Hispanic individuals stopped were 1.18 times more likely than whites to be subject to the use of force and 1.48 times more likely to be searched.

The numbers reported for the Los Angeles Police Department and Los Angeles County Sheriff’s Department were slightly lower for Blacks and slightly higher for Hispanics. The highest disparities statewide were seen in stops made by the California Highway Patrol and Oakland Police Department, where Black drivers or suspects were 1.86 times and 1.92 more times likely to be subjected to force, respectively.

While officers stopped more than twice as many white people as compared to Black people, there were more Blacks who ended up being searched, detained on the curb or in a patrol car, handcuffed, or removed from vehicles.

Individuals perceived as Black, Hispanic and Native American had higher search rates despite the searches of white individuals more often uncovered something illegal.

“2020 has shown us that the work of the Racial and Identity Profiling Advisory Board is more critical than ever before,” said Sahar Durali, board co-chair and associate director of litigation and policy at Neighborhood Legal Services of Los Angeles.

“This year’s RIPA report contains detailed data analysis of police stops and searches across racial and identity groups, as well as comprehensive best practices for law enforcement agencies to root out racial and identity profiling in their practices, policies, and culture and be accountable to their communities.”

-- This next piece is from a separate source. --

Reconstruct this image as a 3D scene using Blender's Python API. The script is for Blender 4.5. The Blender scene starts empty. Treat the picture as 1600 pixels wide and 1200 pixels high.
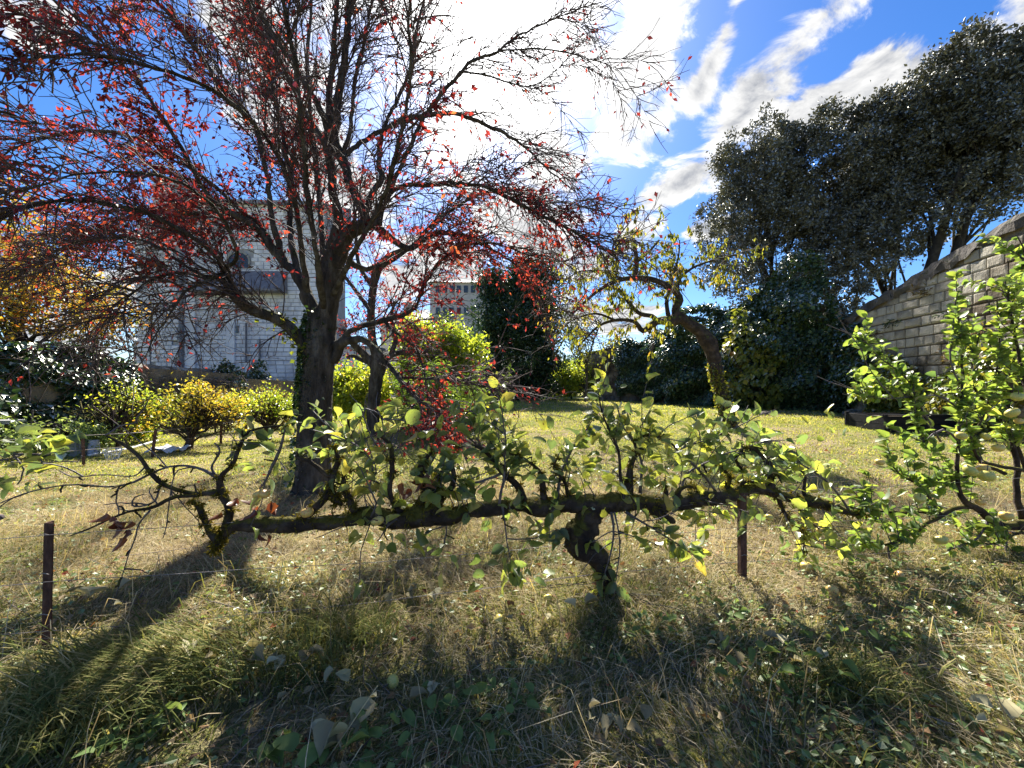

Durali’s co-chair said the data would be used by agencies to evaluate practices.

“We know that successful policing outcomes are founded in strong community partnerships, we hope the information in this report will result in positive outcomes in our communities,” said Pleasanton Police Department Chief David Swing, board co-chair and past president of the California Police Chiefs Association.

“I am ever grateful for the peace officers throughout our state who serve their communities with honor, working diligently each and every day to improve the quality of life for those they serve.”

Agencies reporting that they analyze stop data include the Los Angeles, Long Beach and San Diego police departments and sheriff’s departments in Los Angeles, Orange, San Diego and San Bernardino counties.

The report concludes that disparities are due to both explicit bias, pointing to recent examples of racist social media postings by law enforcement officers, and officers’ implicit bias.

Attorney General Xavier Becerra said the statistics will aid reforms.

“The more data we have about policing in our state, the more targeted and precise we can be in our reform and interventions,” Becerra said.

In addition to law enforcement practices, the RIPA board urged policymakers to prioritize housing, education, health care and broader criminal justice reforms to reduce the disparities in policing.

The information collected is based on officers’ perceptions about race or ethnicity, gender, age, disability status, English fluency and LGBT identity. It uses multiple methods to determine if bias exists.

The data includes information on on-campus stops of kindergarten through 12th grade public school students.